I have learned much from the artworks of Josef Sudek and I was lucky to have lived for many years just a few steps from the place where he had lived and worked.
I was walking with my analogue camera along the same alleys and old gardens of fourteenth-century Prague. Surrounded by the atmosphere of tranquillity, stillness and intimacy one could focus on a little raindrop as if it were a whole world.
In the near absence of strong stimuli for the senses, it felt like shooting ones deep-laid feelings, and I waited impatiently in my dark room to see whether a piece of that early morning misty melancholy would be there...
Shooting digital colour photography of deserts and sand dunes has brought me to a different world and a different state of mind. The calmness of deserts is magnanimous and dignified, the clear morning sunlight is skimming the elegant crests of dunes creating a rich palette of shadows, the soft sand surface and rounded shapes of dunes are reflecting and absorbing different wavelengths of the early light with gentleness and grace.

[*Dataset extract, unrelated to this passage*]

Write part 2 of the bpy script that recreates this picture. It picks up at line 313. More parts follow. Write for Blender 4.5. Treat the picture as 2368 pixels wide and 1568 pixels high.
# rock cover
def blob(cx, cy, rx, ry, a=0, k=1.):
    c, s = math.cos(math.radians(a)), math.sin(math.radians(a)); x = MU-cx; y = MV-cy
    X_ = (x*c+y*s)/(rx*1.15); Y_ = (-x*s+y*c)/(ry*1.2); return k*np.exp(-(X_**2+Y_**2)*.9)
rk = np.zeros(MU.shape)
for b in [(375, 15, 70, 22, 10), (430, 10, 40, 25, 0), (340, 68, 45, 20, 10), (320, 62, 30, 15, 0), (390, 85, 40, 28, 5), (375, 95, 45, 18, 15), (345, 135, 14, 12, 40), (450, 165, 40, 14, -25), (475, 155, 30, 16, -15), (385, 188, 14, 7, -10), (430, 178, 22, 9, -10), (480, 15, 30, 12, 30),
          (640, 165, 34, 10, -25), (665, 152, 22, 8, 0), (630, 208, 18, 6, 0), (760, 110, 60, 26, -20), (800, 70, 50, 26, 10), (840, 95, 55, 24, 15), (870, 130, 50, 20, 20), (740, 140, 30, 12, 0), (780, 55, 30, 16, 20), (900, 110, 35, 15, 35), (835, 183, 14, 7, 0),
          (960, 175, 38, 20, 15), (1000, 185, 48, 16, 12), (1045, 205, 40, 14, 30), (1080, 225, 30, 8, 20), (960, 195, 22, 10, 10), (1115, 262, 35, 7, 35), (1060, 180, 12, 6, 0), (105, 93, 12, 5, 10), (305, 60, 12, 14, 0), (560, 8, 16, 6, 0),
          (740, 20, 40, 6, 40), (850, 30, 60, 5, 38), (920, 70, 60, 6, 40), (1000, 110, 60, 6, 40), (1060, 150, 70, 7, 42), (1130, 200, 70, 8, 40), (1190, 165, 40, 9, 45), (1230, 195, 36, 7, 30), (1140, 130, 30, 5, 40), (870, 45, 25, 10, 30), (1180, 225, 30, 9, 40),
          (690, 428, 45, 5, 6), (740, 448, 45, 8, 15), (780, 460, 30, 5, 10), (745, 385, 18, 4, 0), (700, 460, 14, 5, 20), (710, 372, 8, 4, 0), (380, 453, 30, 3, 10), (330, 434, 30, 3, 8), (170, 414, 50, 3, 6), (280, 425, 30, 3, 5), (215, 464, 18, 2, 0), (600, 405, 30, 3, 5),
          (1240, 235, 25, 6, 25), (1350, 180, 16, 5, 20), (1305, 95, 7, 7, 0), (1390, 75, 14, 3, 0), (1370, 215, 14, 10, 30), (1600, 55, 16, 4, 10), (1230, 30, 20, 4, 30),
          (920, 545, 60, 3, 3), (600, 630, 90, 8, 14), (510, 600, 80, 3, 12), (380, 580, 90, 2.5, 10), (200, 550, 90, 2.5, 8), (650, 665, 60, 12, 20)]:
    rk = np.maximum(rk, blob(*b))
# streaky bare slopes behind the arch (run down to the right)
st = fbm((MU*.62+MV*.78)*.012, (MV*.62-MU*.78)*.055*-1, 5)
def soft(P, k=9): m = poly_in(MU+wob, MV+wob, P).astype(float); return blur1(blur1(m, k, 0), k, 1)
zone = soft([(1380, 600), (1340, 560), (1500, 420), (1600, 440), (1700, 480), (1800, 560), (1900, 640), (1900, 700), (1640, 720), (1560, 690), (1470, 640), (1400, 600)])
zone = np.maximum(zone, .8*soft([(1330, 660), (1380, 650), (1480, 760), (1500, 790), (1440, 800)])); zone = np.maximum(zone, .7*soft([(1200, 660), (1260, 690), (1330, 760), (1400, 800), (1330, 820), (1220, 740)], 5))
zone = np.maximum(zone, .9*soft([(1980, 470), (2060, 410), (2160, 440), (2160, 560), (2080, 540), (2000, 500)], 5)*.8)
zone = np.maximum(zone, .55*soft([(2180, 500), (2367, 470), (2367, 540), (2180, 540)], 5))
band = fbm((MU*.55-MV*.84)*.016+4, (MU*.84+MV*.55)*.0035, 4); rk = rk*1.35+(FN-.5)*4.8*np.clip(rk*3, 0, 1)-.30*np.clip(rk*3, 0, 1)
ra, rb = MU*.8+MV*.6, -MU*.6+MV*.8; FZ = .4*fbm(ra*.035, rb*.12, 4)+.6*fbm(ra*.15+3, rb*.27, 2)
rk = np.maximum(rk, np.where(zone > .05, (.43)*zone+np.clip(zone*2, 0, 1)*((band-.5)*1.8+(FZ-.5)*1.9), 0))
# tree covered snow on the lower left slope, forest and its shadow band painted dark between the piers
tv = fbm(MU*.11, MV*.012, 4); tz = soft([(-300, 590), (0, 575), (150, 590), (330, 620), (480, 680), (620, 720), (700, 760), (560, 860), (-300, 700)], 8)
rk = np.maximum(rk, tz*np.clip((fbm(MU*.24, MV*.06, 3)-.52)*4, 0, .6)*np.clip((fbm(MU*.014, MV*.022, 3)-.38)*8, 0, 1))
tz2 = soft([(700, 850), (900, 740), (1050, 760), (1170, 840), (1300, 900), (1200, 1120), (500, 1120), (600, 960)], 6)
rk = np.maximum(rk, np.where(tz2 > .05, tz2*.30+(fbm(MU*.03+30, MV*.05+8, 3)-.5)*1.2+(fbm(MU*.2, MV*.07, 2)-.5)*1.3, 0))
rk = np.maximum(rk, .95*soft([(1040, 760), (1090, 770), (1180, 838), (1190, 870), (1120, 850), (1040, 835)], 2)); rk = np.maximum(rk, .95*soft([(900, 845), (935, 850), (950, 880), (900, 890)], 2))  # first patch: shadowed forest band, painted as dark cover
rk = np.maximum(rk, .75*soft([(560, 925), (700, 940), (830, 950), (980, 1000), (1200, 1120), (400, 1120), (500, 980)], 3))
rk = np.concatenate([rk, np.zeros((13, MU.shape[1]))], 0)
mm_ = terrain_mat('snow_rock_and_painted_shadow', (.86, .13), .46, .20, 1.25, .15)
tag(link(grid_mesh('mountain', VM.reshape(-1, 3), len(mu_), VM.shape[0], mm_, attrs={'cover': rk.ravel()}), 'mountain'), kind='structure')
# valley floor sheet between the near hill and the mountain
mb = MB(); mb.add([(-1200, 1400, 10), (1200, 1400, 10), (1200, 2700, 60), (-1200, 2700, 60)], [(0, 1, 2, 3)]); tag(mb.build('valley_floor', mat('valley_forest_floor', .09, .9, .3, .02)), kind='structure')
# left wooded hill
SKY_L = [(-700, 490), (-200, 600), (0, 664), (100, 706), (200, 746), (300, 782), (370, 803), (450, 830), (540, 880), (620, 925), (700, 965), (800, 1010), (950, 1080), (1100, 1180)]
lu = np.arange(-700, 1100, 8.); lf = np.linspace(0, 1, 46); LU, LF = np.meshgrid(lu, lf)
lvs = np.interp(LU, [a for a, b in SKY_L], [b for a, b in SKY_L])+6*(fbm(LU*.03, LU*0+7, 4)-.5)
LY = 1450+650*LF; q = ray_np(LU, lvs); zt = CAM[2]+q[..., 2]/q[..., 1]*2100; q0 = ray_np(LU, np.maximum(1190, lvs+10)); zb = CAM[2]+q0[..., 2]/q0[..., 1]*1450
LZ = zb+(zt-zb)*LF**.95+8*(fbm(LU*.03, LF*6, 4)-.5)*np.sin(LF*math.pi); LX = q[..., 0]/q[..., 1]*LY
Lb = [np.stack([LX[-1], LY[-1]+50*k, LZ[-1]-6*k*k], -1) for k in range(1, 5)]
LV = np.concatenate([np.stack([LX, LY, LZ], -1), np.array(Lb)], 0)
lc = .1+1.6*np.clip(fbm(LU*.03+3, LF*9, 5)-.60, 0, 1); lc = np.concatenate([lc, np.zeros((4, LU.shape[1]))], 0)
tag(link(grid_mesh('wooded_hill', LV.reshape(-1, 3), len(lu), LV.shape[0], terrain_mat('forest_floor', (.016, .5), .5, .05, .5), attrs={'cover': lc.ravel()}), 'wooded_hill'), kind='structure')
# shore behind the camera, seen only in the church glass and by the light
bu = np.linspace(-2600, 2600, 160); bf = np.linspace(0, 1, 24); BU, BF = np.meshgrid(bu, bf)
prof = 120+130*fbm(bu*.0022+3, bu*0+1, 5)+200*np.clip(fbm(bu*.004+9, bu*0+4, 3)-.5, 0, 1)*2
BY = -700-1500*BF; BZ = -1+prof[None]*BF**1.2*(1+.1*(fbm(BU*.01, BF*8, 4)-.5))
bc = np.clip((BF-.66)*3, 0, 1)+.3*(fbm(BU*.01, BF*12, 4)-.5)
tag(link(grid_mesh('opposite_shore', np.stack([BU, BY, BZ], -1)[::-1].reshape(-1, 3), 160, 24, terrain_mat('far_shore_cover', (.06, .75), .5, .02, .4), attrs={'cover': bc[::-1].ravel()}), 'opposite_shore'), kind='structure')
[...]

During the post-processing work, the combinations of inter-weaved shapes and shadows and streams of light offer possibilities to express any idea, any mood, and any level of energy in a special harmonious way, the harmony being originated in the creative forces of nature. These offerings ultimately transcend the reality of the desert.
As the recognisable world dissolves in abstraction, the image comes to work on one’s mind like a fragrance or a piece of music, eluding rational understanding and revealing itself fully only as a feeling.